Common low-interest mortgage questions

Mortgage rates remain below 3% for the 30-year-fixed-rate mortgage as we close out the month of August 2020. First time buyers are enthusiastically looking to home ownership as an alternative to renting and current homeowners are taking advantage of money saving refinancing options.  So, what does this mean to you, the homebuyer or homeowner?  If you have good credit, steady employment, and a sizable down-payment, you’re in great shape to get or refinance a mortgage loan.

Q: Will my mortgage’s interest rate be higher than the one advertised?

A: When you see an ad for a low interest rate, notice the disclaimer saying this is the best possible rate. This rate goes to loan applicants who are relatively debt free, have a credit score of at least 750, and a down payment of 20% or more.  When your credit history and cash reserve is not that spectacular, you’re considered more of a risk so your interest rate will be higher.

Q: Must a first-time buyer have a 20% down payment?

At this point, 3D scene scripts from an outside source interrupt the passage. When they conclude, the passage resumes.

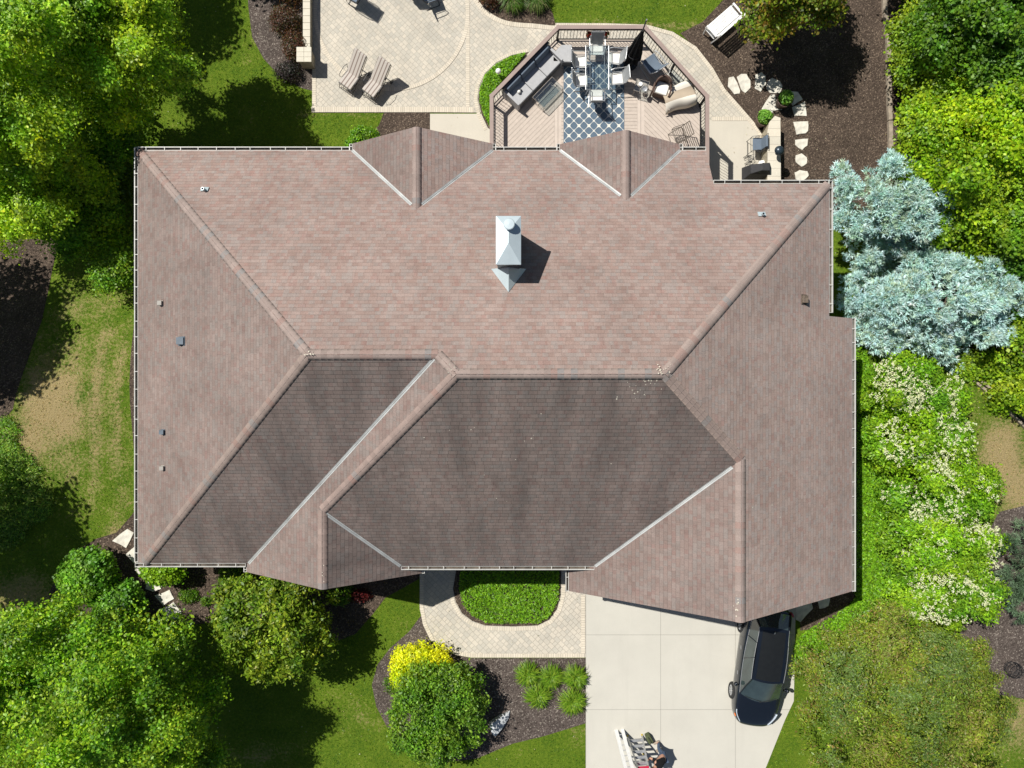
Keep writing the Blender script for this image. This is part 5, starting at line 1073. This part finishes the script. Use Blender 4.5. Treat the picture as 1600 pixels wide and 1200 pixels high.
# timber edging
def timber(label, pts, wd=.17, h=.2):
    t = thing('timber_edging', label, 'edging', (0, 0, 0)); P = [gr(u, v) for u, v in pts]
    for k in range(len(P) - 1):
        a_, b_ = P[k], P[k + 1]; d_ = (b_ - a_).normalized() * .015; mb = MB(); mb.bar(a_ + d_ + Vector((0, 0, h / 2 - .02)), b_ - d_ + Vector((0, 0, h / 2 - .02)), wd, h); mb.build('timber', M['timber'], t, bevel=.02)
timber('long weathered timber edging between mulch and woodland', [(1379, -20), (1381, 22), (1386, 60), (1387, 100), (1387, 145), (1389, 190), (1390, 235), (1391, 262)], .18)
timber('curving timber edging right of the lower spruce, upper strand', [(1482, 560), (1520, 588), (1552, 612), (1585, 640), (1612, 668)], .13)
timber('curving timber edging right of the lower spruce, lower strand', [(1490, 572), (1530, 604), (1566, 636), (1604, 672)], .11)
# flagstones
def flag(label, pts, group, zo=.05, name='stepping_stone'):
    P = [gr(u, v) for u, v in pts]; c = sum((Vector((q.x, q.y)) for q in P), Vector((0, 0))) / len(P); b = Vector((c.x, c.y, zg(c.y))); rg = random.Random(int(pts[0][0] * 7 + pts[0][1])); poly = []
    for i, q in enumerate(P):
        n_ = P[(i + 1) % len(P)]; poly.append((q.x - c.x, q.y - c.y)); mx_ = (q + n_) / 2; poly.append((mx_.x - c.x + rg.uniform(-.025, .025), mx_.y - c.y + rg.uniform(-.025, .025)))
    mb = MB(); mb.prism(poly, -.05, zo); o = mb.build(name, M['stone'], None, bevel=.012); o.location = b; tag(o, label, 'stepping stone', group); return o
G_ = 'stepping stones curving around the garden wall'
for lab, pts in (
 ('narrow stepping stone nearest the paver path, first of the curve', [(1138, 122), (1146, 120), (1156, 142), (1155, 147), (1147, 148), (1137, 136)]),
 ('stepping stone second from the paver path', [(1151, 121), (1158, 116), (1166, 116), (1172, 126), (1172, 138), (1164, 146), (1158, 141)]),
 ('tall stepping stone third from the paver path, tapering down', [(1180, 117), (1190, 113), (1196, 119), (1197, 132), (1188, 144), (1179, 139)]),
 ('wide stepping stone at the top of the curve by the tree shade', [(1199, 128), (1206, 122), (1218, 127), (1222, 135), (1218, 146), (1203, 146), (1197, 139)]),
 ('stepping stone just right of the upper potted plant, partly shaded', [(1230, 144), (1246, 144), (1254, 156), (1238, 166), (1230, 152)]),
 ('square stepping stone below the partly shaded one', [(1237, 168), (1257, 159), (1260, 182), (1241, 182)]),
 ('broad flat topped stepping stone level with the wall end', [(1239, 191), (1262, 190), (1262, 205), (1258, 209), (1244, 211)]),
 ('pointed stepping stone beside the dome lamp on the wall', [(1242, 219), (1262, 217), (1261, 228), (1253, 235), (1242, 227)]),
 ('small round stepping stone second from the gutter', [(1243, 243), (1252, 240), (1260, 246), (1260, 256), (1252, 261), (1243, 254)]),
 ('rounded stepping stone nearest the rear gutter', [(1241, 270), (1249, 266), (1261, 268), (1263, 275), (1254, 283), (1243, 281)])): flag(lab, pts, G_)
flag('large pale flagstone at the tip of the garden wall', [(1204, 148), (1212, 149), (1214, 160), (1222, 172), (1208, 174), (1199, 186), (1190, 176), (1190, 170)], None, .04, 'flagstone')
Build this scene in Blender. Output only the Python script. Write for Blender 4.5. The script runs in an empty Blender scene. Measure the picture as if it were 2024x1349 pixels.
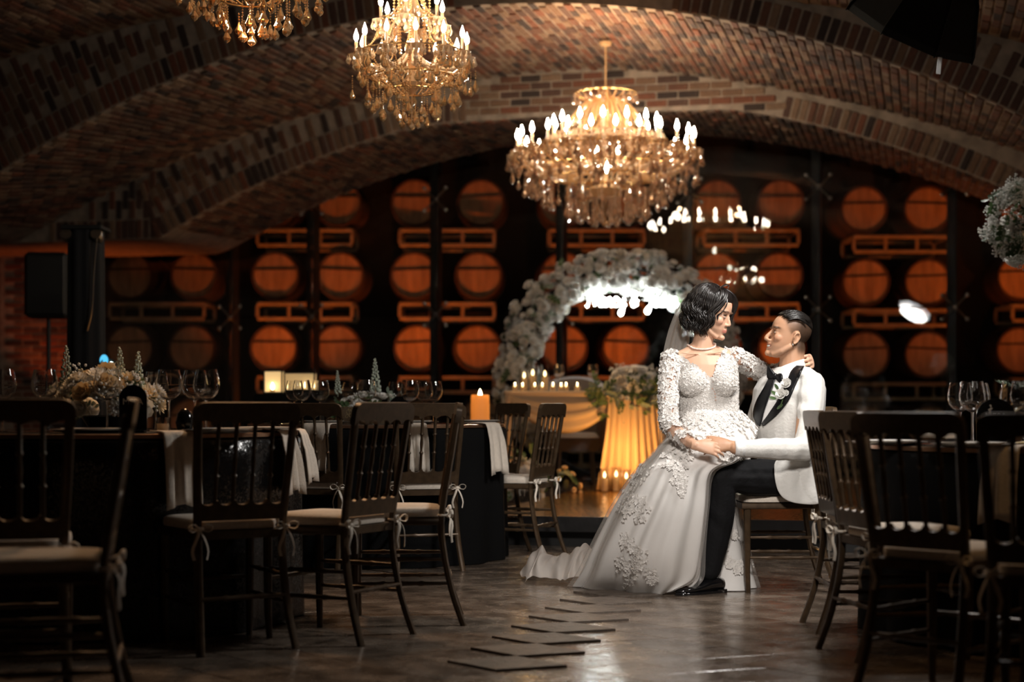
import bpy, math, random
import numpy as np
from mathutils import Vector, Matrix
from mathutils.bvhtree import BVHTree
RNG = random.Random(7)
NR = np.random.RandomState(7)
S = bpy.context.scene
COL = S.collection
PI = math.pi
# ------------------------------------------------------------------ camera
FPX, CX, HY, HC = 3200.0, 1012.0, 801.0, 0.91      # focal length in pixels, image axis, horizon row, eye height
cd = bpy.data.cameras.new('camera'); cam = bpy.data.objects.new('camera', cd); COL.objects.link(cam)
cam.location = (0, 0, HC); cam.rotation_euler = (PI/2, 0, 0)
cd.sensor_width = 36; cd.lens = FPX*36/2024; cd.shift_y = (HY-674.5)/2024
cd.clip_end = 200; cd.clip_start = .05
cd.dof.use_dof = True; cd.dof.focus_distance = 7.85; cd.dof.aperture_fstop = 1.7
S.camera = cam
S.view_settings.view_transform = 'Standard'; S.view_settings.look = 'None'
S.view_settings.exposure = 0.0; S.view_settings.gamma = 1; S.view_settings.use_curve_mapping = False
S.cycles.use_denoising = True
S.cycles.sample_clamp_indirect = 4
S.cycles.max_bounces = 10; S.cycles.transparent_max_bounces = 24; S.cycles.transmission_bounces = 10
w = bpy.data.worlds.new('world'); S.world = w; w.use_nodes = True
w.node_tree.nodes['Background'].inputs[0].default_value = (.9, .75, .6, 1)
w.node_tree.nodes['Background'].inputs[1].default_value = .004
# ------------------------------------------------------------------ lights of the room
def lamp(name, kind, loc, power, color, aim=None, size=.1, spot=60, blend=.5):
    l = bpy.data.lights.new(name, kind); l.energy = power; l.color = color
    if kind == 'AREA': l.shape = 'DISK'; l.size = size
    else: l.shadow_soft_size = size
    if kind == 'SPOT': l.spot_size = math.radians(spot); l.spot_blend = blend
    o = bpy.data.objects.new(name, l); COL.objects.link(o); o.location = loc
    if aim is not None:
        o.rotation_euler = (Vector(aim)-Vector(loc)).to_track_quat('-Z', 'Y').to_euler()
    return o
ORANGE = (1, .2, .02)
SB = (1.72, 7.0, 2.53); SB_AIM = (1.08, 7.9, 1.02)         # the photographer's softbox and what it points at
KEY_W = 46
lamp('softbox_lamp', 'AREA', tuple(np.array(SB)+.03*(np.array(SB_AIM)-SB)), KEY_W, (1, .96, .91), SB_AIM, .5)
lamp('front_fill_spot', 'SPOT', (.6, 2.2, 3.1), 980, (1, .93, .86), (.84, 7.85, .38), .3, 24, .7)      # added unseen fill spot that brightens the couple from the front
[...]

A: The best interest rates go to buyers having a down payment of 20%, but there are plenty of ways to put down less and still get a mortgage.  A Federal Housing Administration (FHA) loan lets borrowers put down as little as 3.5% with a decent credit score and steady employment for at least two years. Active or retired military (or a surviving spouse of a veteran) can apply for a VA (Veteran Affairs) loan that allows 0% down.

For non-veterans, the State of Michigan as well as most banks and credit unions offer loan programs that enable borrowers with low income to receive a down payment subsidy.

Q: Is a 30-year fixed-rate loan the best option?

A: The 30-year loan with a fixed interest rate is the best mortgage for most home buyers. Adjustable-rate mortgages are often discouraged, but the lower interest ARM makes sense if you plan to move before the rates adjust to the full rate. An ARM may also make sense if you can’t afford a home with a higher rate fixed-rate mortgage.

A 15-year loan greatly reduces your interest payout, if you can afford a monthly payment that is approximately 30% higher than that of a 30 year mortgage. The upside to a 15 year mortgage is that its lower interest rate (2.46%) and shorter term will yield a savings of approximately 75% in interest over the life of the loan.

Q: What is private mortgage insurance?

A: If you can’t afford to make a 20% down payment, you’ll have to pay private mortgage insurance. PMI is a protection for lenders if the borrower is unable to pay the mortgage. Since your lender loses money, PMI helps to offset that loss. You can expect to pay about 0.3% to 1.15% of your home loan in PMI.  This can be a sizable sum, but it makes sense if you want to buy a home now rather than wait until you can amass a bigger down payment.